![India “worried” that China will announce plans for a mega dam on the Brahmaputra in Tibet. Photo of people cycling through a flooded area, AFP](https://static.wixstatic.com/media/a63056_2c8714f66dee4633ae9097e8c67e2157~mv2.jpeg/v1/fill/w_600,h_337,al_c,q_80,enc_avif,quality_auto/a63056_2c8714f66dee4633ae9097e8c67e2157~mv2.jpeg)
India “worried” that China will announce plans for a mega dam on the Brahmaputra in Tibet. Photo of people cycling through a flooded area, AFP
By AFP - Agence France Presse
India monitors Chinese plan for mega dam in Tibet
India said on Friday it had raised concerns with China over the construction of a planned mega hydroelectric dam upstream in Tibet, saying it will “monitor and take necessary steps to protect our interests.”
If built, the dam would surpass the record-breaking Three Gorges Dam on the Yangtze River in central China, potentially having serious impacts on millions of people downstream in India and Bangladesh.
Last month, a report by China's official news agency, Xinhua, announced the project on the river - known as the Yarlung Tsangpo in Tibet and the Brahmaputra in India - linking it to Beijing's carbon neutrality targets and economic objectives in the Tibet region.
China “has been urged to ensure that activities in upstream areas do not harm the interests of states downstream of the Brahmaputra,” Indian Foreign Ministry spokesman Randhir Jaiswal said on Friday.
Jaiswal told reporters that New Delhi “will continue to monitor and take necessary steps to protect our interests.”
India has established rights over river waters and “has consistently expressed... our views and concerns... about mega projects on rivers in its (Chinese) territory,” he added.
“This was reiterated along with the need for transparency and consultations with downstream countries after the last report.”
Last month, China's Foreign Ministry said Beijing “has always maintained a responsible attitude towards the development of transboundary rivers” and that the hydropower project “aims to accelerate the development of clean energy and address climate change.”

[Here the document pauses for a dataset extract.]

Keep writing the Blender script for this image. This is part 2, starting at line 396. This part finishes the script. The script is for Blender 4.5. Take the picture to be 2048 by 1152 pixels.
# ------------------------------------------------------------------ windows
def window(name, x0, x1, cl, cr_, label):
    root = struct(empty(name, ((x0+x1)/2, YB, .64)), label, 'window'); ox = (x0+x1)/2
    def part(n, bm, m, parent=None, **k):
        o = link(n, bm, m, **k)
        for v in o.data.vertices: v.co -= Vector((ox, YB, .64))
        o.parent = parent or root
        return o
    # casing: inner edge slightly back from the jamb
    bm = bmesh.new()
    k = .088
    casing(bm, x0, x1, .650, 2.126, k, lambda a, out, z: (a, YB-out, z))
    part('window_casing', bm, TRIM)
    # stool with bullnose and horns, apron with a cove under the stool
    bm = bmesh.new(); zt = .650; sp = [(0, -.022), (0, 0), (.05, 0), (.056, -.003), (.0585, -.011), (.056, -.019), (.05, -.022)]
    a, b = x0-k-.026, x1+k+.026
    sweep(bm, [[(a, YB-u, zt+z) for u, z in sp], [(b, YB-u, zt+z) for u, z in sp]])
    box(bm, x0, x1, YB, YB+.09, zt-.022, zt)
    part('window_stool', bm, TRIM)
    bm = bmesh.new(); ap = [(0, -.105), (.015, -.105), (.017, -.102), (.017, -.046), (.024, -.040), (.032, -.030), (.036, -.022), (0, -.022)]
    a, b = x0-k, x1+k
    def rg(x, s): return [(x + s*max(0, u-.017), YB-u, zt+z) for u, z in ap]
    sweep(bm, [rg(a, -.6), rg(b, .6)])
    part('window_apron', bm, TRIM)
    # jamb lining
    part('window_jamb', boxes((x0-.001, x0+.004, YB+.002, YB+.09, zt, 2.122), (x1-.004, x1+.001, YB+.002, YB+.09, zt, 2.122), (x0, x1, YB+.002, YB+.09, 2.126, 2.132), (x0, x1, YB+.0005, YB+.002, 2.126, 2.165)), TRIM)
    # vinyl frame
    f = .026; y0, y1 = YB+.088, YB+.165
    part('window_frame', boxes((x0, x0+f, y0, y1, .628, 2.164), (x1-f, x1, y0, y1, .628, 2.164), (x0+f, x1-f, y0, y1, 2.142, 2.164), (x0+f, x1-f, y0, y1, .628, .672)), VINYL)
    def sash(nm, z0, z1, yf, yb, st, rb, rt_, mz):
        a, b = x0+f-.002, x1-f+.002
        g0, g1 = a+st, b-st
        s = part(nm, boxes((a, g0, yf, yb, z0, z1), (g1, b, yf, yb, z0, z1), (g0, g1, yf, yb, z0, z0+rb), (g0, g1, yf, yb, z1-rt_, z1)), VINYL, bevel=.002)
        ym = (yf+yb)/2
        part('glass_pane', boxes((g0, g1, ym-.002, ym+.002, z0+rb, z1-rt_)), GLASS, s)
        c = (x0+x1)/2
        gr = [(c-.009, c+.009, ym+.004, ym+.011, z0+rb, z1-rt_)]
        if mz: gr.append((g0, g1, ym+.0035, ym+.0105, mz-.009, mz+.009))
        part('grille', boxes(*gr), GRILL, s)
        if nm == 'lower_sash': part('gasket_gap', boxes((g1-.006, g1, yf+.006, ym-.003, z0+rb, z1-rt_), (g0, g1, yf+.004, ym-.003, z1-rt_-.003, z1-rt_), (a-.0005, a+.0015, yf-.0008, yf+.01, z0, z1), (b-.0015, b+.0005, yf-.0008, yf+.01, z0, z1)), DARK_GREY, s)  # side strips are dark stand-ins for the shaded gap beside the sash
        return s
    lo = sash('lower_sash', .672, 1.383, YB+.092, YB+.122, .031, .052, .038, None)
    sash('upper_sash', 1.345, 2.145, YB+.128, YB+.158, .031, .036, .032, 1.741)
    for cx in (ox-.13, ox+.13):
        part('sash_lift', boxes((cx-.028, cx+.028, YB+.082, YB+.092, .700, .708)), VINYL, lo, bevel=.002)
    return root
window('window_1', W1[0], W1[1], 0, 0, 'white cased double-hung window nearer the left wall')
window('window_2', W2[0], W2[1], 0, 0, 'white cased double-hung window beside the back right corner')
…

“The project will have no negative effects downstream,” he said, adding that they will ‘also maintain communication with the riparian countries’.
In addition to downstream concerns, in the past, environmentalists have also warned about the irreversible impact of such megaprojects on the ecologically sensitive Tibetan plateau.
Both India and China, neighbors and rival Asian powers share thousands of kilometers of disputed borders, where tens of thousands of soldiers are deployed on both sides.